— TASK OBJECTIVE —
Extract exactly those lines that lie between the start of the material and the line with "col = sc.collection", including both boundary lines and no others.

(Data extracted from a collection)
───

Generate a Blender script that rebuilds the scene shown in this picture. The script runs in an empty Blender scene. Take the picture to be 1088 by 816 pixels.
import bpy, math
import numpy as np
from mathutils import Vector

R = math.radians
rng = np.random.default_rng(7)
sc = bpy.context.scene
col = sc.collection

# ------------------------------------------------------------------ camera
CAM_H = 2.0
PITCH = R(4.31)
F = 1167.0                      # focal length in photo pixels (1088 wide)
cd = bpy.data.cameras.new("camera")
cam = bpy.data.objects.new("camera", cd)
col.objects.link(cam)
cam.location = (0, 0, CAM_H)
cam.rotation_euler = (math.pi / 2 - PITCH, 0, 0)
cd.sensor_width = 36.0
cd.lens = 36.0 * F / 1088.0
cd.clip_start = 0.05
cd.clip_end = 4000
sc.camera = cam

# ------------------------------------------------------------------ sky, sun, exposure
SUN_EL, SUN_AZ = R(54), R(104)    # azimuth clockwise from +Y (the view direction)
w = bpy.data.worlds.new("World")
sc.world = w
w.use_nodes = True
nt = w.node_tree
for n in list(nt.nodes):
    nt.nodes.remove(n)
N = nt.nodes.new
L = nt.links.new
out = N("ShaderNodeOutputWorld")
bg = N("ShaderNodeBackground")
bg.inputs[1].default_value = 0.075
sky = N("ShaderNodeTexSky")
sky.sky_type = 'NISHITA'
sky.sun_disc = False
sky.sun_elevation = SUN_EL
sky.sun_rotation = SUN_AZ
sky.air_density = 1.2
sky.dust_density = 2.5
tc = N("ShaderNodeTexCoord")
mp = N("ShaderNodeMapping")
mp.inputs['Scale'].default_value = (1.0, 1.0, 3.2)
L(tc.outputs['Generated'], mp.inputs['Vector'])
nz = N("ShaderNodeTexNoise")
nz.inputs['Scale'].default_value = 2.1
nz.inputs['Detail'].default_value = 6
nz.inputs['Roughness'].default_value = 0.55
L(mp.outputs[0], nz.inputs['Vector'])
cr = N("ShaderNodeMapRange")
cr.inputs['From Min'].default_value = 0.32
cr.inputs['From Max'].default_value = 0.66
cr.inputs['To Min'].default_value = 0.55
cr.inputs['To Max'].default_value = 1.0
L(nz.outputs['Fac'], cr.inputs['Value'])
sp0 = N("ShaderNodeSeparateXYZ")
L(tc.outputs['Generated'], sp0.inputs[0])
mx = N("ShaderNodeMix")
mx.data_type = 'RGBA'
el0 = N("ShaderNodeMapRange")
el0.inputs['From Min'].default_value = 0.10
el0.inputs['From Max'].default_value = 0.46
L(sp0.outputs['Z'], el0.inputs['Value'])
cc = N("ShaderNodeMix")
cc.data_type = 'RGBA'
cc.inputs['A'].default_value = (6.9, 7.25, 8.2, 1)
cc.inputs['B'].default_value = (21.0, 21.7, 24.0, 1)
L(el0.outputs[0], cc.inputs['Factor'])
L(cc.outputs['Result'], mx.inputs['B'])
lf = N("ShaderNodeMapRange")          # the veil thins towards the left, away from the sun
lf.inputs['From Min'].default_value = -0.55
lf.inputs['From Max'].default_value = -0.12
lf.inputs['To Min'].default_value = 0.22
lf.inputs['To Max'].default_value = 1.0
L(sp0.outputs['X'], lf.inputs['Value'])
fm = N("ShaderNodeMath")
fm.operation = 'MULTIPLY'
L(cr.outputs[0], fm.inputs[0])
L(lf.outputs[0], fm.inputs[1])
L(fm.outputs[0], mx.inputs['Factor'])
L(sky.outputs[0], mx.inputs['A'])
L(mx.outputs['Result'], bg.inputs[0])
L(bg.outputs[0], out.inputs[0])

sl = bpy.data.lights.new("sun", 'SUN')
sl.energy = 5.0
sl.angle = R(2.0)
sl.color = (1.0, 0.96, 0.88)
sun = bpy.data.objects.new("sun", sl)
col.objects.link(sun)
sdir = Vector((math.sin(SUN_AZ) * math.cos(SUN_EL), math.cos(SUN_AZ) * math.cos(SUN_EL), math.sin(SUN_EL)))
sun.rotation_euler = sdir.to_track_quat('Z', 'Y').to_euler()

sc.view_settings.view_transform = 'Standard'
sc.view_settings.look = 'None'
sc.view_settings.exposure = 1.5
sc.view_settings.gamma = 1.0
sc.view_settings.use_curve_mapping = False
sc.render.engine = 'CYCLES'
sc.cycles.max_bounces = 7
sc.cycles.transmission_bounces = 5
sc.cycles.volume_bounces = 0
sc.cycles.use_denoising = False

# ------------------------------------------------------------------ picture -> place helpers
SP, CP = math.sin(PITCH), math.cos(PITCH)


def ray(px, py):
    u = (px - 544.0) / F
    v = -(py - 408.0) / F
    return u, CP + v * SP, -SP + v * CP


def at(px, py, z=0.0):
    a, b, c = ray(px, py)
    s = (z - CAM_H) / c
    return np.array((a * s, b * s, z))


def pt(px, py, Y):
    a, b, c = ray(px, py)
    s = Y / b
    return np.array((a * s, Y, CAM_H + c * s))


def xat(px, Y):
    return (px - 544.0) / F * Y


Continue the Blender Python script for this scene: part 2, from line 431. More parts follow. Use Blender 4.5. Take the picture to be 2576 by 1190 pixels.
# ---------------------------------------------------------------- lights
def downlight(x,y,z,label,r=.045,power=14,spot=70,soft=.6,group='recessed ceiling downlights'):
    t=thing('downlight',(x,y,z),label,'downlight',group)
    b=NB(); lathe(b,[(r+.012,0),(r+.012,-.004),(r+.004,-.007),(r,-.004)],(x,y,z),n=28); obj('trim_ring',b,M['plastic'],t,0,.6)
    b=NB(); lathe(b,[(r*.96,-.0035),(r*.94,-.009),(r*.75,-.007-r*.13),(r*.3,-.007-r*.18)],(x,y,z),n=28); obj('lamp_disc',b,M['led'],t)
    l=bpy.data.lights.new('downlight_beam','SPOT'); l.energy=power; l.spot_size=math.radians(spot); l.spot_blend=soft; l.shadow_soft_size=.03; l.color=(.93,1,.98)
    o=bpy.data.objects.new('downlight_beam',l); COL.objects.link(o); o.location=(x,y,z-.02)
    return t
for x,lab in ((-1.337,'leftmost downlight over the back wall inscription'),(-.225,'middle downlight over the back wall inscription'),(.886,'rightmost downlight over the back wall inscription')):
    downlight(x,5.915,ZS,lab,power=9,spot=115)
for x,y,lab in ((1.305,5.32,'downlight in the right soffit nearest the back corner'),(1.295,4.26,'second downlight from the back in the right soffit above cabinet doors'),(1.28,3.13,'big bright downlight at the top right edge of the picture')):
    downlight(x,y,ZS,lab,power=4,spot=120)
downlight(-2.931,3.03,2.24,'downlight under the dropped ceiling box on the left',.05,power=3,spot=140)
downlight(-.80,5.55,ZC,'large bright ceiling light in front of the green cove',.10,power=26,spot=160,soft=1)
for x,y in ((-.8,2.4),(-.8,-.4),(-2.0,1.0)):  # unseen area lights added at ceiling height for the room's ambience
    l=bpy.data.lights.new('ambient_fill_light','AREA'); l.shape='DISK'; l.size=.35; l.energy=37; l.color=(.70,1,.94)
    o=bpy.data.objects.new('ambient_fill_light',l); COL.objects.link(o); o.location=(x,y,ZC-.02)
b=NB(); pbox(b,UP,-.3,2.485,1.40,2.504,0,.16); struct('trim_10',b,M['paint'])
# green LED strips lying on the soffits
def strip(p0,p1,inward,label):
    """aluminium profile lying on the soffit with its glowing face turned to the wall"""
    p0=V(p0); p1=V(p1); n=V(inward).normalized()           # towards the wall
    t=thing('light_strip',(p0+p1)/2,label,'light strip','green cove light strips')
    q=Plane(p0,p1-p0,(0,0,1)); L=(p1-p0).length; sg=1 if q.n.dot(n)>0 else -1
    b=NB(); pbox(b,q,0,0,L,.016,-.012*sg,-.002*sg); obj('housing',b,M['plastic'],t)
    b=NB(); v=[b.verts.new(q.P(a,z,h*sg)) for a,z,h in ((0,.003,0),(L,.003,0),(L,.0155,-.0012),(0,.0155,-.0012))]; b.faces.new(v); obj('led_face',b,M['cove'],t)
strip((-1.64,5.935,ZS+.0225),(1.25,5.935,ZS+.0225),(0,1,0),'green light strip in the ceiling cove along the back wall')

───

— RESULT OF THE EXERCISE —
Generate a Blender script that rebuilds the scene shown in this picture. The script runs in an empty Blender scene. Take the picture to be 1088 by 816 pixels.
import bpy, math
import numpy as np
from mathutils import Vector

R = math.radians
rng = np.random.default_rng(7)
sc = bpy.context.scene
col = sc.collection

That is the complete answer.